**To be done:** Spot each line in the records below where the word "scene" occurs, then copy it.

**Materials provided:**
════════

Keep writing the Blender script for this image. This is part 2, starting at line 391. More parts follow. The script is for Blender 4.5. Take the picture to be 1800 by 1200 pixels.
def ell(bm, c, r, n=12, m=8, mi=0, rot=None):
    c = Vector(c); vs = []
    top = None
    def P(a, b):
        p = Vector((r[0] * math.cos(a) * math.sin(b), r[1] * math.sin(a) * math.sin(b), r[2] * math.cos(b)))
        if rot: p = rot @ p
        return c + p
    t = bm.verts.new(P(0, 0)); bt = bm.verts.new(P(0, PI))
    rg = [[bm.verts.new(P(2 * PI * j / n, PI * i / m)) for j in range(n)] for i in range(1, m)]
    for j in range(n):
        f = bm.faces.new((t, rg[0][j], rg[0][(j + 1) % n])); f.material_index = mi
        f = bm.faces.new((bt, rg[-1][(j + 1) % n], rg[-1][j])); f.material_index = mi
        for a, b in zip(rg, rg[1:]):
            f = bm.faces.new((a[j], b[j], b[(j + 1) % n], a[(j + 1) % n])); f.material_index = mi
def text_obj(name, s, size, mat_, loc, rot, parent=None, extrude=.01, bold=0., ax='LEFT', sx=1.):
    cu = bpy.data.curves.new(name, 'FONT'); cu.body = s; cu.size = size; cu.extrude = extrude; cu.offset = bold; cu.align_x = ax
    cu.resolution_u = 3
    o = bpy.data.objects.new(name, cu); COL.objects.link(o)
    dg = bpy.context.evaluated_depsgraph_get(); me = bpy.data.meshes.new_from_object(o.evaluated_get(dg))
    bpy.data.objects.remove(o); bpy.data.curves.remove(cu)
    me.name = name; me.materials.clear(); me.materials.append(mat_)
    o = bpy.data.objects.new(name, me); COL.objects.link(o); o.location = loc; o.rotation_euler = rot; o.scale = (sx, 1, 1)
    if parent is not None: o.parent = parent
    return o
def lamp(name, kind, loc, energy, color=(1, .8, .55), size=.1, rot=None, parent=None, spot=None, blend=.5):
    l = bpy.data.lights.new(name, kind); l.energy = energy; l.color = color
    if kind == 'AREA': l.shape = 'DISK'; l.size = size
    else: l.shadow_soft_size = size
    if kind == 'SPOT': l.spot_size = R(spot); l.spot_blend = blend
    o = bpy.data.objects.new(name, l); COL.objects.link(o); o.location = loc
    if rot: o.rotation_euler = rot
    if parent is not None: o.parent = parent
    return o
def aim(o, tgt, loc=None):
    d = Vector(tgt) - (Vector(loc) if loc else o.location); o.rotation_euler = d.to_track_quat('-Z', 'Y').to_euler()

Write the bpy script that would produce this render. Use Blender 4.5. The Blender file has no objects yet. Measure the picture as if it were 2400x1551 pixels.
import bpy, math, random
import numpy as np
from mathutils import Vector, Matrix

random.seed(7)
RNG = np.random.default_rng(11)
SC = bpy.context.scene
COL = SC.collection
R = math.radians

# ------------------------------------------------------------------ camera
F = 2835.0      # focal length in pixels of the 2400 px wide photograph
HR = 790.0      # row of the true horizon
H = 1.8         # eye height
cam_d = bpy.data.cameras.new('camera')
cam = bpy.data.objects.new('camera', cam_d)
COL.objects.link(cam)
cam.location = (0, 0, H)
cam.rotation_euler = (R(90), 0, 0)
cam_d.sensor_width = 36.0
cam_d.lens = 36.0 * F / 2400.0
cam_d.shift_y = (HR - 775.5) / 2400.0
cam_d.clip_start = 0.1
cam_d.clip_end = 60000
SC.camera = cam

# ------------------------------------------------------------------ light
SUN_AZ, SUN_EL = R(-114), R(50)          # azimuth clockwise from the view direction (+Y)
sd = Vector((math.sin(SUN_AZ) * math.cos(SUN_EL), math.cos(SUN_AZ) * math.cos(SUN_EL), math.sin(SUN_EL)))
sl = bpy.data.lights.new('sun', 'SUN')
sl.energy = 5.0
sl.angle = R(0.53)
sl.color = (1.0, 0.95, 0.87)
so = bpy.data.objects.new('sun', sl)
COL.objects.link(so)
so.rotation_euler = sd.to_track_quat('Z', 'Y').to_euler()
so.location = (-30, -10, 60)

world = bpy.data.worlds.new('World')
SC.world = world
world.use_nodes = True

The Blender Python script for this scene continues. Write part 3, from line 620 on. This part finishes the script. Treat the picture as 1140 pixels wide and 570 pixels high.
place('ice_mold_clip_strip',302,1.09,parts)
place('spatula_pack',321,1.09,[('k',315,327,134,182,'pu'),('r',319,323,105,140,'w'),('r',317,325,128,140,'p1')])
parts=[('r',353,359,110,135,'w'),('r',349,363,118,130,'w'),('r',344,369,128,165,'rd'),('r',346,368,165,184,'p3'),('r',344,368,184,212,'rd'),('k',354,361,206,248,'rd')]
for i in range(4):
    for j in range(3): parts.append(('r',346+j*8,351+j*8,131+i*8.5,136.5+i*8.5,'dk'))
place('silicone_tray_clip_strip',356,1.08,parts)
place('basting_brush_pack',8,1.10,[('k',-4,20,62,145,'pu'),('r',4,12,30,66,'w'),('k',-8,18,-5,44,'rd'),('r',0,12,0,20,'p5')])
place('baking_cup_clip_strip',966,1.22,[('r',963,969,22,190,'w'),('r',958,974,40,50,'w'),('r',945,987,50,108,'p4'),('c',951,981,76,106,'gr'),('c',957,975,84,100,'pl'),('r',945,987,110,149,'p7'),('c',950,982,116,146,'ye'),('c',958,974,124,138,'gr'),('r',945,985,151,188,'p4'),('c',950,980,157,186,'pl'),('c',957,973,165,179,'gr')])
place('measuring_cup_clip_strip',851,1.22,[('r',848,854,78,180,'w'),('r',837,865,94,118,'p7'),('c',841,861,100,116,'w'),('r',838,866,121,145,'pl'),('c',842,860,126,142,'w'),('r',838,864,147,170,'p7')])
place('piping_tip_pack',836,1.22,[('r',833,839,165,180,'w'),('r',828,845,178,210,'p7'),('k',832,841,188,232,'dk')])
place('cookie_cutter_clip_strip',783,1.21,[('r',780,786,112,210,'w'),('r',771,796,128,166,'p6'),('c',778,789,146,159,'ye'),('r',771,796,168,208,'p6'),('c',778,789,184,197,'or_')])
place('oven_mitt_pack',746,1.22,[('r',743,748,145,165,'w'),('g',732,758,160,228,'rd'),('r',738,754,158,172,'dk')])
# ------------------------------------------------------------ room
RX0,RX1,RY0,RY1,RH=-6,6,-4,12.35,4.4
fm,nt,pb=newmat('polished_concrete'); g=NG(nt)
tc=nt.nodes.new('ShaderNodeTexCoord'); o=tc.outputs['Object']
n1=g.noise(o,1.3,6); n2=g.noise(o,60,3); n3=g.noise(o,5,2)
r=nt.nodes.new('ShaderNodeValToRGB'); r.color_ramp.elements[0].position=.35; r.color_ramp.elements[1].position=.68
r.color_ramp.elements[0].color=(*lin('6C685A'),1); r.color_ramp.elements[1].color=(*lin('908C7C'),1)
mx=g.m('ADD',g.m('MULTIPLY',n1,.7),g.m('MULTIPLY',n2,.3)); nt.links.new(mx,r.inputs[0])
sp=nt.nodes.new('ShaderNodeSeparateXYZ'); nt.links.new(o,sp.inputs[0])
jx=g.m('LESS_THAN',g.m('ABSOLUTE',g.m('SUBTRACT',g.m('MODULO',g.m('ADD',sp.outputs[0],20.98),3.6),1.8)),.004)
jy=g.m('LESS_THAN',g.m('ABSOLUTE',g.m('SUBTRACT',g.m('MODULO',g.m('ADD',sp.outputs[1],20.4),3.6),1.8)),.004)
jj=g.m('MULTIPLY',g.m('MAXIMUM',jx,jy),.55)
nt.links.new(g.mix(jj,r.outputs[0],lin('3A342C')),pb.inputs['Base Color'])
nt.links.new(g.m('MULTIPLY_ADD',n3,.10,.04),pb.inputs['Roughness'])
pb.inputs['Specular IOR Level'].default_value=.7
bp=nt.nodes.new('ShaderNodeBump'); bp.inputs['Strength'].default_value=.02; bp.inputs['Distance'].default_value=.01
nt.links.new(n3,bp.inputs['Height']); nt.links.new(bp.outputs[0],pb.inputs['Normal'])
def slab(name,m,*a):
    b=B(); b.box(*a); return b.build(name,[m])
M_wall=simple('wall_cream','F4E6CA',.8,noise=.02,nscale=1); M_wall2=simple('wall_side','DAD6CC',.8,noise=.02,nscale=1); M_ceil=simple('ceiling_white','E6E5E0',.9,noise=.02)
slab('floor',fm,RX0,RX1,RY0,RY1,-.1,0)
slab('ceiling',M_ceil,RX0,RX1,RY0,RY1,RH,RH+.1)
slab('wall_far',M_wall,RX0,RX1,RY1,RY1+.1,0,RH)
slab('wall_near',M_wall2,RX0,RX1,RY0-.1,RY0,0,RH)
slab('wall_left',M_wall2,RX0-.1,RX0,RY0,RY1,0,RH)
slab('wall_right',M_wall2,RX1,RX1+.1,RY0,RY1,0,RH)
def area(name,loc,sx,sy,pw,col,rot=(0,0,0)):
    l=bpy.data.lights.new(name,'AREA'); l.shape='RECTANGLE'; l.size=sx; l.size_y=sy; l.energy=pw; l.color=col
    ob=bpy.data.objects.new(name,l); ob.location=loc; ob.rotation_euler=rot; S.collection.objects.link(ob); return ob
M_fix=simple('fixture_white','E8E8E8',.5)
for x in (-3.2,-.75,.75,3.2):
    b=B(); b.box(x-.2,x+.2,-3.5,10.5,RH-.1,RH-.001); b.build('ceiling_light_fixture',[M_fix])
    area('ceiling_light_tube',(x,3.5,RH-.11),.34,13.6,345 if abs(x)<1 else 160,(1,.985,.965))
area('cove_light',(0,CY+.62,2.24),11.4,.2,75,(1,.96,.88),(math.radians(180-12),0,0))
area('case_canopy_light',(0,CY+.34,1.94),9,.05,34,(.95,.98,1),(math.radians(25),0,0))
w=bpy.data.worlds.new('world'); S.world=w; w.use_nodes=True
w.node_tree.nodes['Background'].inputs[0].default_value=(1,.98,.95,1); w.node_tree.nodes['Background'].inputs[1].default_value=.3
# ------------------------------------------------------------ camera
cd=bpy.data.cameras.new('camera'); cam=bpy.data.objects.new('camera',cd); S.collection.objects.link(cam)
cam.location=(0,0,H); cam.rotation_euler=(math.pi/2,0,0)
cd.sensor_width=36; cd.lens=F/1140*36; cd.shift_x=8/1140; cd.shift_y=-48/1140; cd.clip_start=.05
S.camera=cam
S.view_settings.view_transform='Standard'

════════

**Answer to this task:**
SC = bpy.context.scene
The Blender Python script for this scene continues. Write part 3, from line 620 on. This part finishes the script. Treat the picture as 1140 pixels wide and 570 pixels high.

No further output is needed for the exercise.